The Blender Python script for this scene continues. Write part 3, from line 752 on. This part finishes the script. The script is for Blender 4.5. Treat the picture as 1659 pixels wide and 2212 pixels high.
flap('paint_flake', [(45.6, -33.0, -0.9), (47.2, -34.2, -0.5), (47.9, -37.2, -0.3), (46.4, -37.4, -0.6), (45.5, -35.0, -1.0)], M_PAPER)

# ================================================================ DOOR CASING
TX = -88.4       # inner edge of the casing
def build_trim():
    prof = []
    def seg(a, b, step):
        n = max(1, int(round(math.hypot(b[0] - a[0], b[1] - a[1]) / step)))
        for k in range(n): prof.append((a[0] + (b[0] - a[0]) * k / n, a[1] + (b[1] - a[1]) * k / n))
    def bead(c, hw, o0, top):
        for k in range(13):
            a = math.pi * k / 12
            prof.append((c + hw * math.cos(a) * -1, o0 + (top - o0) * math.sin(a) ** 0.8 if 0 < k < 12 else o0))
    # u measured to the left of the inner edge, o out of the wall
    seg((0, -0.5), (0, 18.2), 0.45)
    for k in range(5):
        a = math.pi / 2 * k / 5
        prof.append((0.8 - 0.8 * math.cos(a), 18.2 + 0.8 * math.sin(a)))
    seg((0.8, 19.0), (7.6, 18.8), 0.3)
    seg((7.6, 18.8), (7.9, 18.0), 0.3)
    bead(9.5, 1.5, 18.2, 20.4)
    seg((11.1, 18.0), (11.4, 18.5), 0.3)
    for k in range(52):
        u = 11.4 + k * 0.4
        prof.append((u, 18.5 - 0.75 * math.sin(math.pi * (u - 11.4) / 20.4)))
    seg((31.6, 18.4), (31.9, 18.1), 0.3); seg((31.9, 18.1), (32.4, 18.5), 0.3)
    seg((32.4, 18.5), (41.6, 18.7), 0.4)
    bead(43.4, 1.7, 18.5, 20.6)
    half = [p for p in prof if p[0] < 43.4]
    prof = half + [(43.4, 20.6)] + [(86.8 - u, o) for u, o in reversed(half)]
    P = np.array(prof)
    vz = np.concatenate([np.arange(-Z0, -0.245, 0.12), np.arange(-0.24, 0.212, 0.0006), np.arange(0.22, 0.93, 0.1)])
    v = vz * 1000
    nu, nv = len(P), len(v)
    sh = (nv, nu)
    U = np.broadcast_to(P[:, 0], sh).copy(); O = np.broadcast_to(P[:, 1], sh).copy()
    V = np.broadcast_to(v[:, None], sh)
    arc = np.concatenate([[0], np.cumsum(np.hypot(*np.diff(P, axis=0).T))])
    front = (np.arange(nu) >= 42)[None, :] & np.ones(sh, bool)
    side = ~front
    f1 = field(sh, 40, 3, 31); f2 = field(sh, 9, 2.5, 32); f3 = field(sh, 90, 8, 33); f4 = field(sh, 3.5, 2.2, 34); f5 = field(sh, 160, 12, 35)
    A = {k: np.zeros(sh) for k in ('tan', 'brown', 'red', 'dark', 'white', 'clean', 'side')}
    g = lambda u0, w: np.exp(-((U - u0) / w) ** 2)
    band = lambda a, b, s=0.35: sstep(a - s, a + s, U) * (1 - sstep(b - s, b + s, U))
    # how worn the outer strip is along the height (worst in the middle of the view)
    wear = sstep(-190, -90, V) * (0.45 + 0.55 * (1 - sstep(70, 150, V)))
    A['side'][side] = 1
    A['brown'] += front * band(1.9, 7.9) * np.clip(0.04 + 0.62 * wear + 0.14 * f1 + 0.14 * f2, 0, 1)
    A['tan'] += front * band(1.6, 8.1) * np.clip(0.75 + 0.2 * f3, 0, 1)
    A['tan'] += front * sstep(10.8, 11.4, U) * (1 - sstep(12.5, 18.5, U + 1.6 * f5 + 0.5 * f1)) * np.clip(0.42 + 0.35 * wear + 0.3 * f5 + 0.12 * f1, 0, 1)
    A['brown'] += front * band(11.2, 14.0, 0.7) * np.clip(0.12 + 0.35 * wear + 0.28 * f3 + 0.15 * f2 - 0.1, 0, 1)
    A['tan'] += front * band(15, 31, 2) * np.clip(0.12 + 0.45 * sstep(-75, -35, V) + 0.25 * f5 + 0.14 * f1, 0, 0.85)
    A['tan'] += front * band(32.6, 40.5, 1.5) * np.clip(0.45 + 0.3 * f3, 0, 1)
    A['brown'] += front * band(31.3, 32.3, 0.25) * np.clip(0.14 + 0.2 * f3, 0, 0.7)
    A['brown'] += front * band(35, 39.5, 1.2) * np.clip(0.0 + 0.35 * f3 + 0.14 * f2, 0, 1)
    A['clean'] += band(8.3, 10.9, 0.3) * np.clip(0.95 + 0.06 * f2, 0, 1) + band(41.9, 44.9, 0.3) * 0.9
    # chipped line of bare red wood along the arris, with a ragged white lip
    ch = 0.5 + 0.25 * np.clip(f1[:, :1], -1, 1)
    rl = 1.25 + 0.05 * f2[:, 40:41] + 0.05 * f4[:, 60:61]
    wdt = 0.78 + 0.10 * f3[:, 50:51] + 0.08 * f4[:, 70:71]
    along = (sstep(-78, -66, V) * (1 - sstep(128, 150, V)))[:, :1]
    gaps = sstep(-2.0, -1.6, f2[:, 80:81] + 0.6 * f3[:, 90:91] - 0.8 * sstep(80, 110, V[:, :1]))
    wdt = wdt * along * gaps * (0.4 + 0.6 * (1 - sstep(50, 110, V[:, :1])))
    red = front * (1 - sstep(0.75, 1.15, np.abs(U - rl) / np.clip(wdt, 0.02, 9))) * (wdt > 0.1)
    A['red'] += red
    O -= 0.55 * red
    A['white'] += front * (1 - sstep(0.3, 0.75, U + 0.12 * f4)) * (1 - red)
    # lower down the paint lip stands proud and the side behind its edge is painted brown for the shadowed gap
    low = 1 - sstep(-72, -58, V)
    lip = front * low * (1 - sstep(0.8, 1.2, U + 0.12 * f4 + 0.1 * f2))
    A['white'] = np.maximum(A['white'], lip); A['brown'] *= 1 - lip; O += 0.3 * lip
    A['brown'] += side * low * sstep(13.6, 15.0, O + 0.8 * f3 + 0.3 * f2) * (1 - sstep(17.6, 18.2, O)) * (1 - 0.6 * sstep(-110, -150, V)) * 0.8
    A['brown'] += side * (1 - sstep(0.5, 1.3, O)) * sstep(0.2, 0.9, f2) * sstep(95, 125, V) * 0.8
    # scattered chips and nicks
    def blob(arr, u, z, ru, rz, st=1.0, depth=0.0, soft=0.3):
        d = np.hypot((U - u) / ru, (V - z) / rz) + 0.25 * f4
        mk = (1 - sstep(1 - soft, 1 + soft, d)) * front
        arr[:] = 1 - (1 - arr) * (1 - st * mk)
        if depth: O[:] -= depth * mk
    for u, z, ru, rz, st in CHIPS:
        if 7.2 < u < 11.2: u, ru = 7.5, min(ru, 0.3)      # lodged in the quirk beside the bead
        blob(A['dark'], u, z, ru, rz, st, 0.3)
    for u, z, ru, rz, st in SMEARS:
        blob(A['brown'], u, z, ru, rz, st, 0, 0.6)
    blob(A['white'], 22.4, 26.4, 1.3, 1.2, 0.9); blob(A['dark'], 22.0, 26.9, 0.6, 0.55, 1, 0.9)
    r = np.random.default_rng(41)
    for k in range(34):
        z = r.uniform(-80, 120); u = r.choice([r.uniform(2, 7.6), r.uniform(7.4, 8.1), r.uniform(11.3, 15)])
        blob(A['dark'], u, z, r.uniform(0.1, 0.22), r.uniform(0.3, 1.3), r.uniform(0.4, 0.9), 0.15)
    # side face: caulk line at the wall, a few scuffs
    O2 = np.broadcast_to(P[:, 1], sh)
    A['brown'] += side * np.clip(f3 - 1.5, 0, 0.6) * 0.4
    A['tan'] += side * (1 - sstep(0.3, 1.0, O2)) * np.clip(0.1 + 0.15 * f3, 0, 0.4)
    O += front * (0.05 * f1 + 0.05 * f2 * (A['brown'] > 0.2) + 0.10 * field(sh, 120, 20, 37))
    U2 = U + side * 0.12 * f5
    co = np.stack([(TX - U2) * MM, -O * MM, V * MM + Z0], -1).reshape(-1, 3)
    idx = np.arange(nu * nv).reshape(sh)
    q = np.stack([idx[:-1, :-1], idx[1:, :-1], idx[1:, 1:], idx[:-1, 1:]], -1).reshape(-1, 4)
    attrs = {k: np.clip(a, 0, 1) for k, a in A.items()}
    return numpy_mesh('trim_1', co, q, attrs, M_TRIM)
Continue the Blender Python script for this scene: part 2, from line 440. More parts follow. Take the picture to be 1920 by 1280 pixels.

■ **Given exercise**
How many lines in the listing contain "arange"? Answer with the number alone.

■ **Finished exercise**
3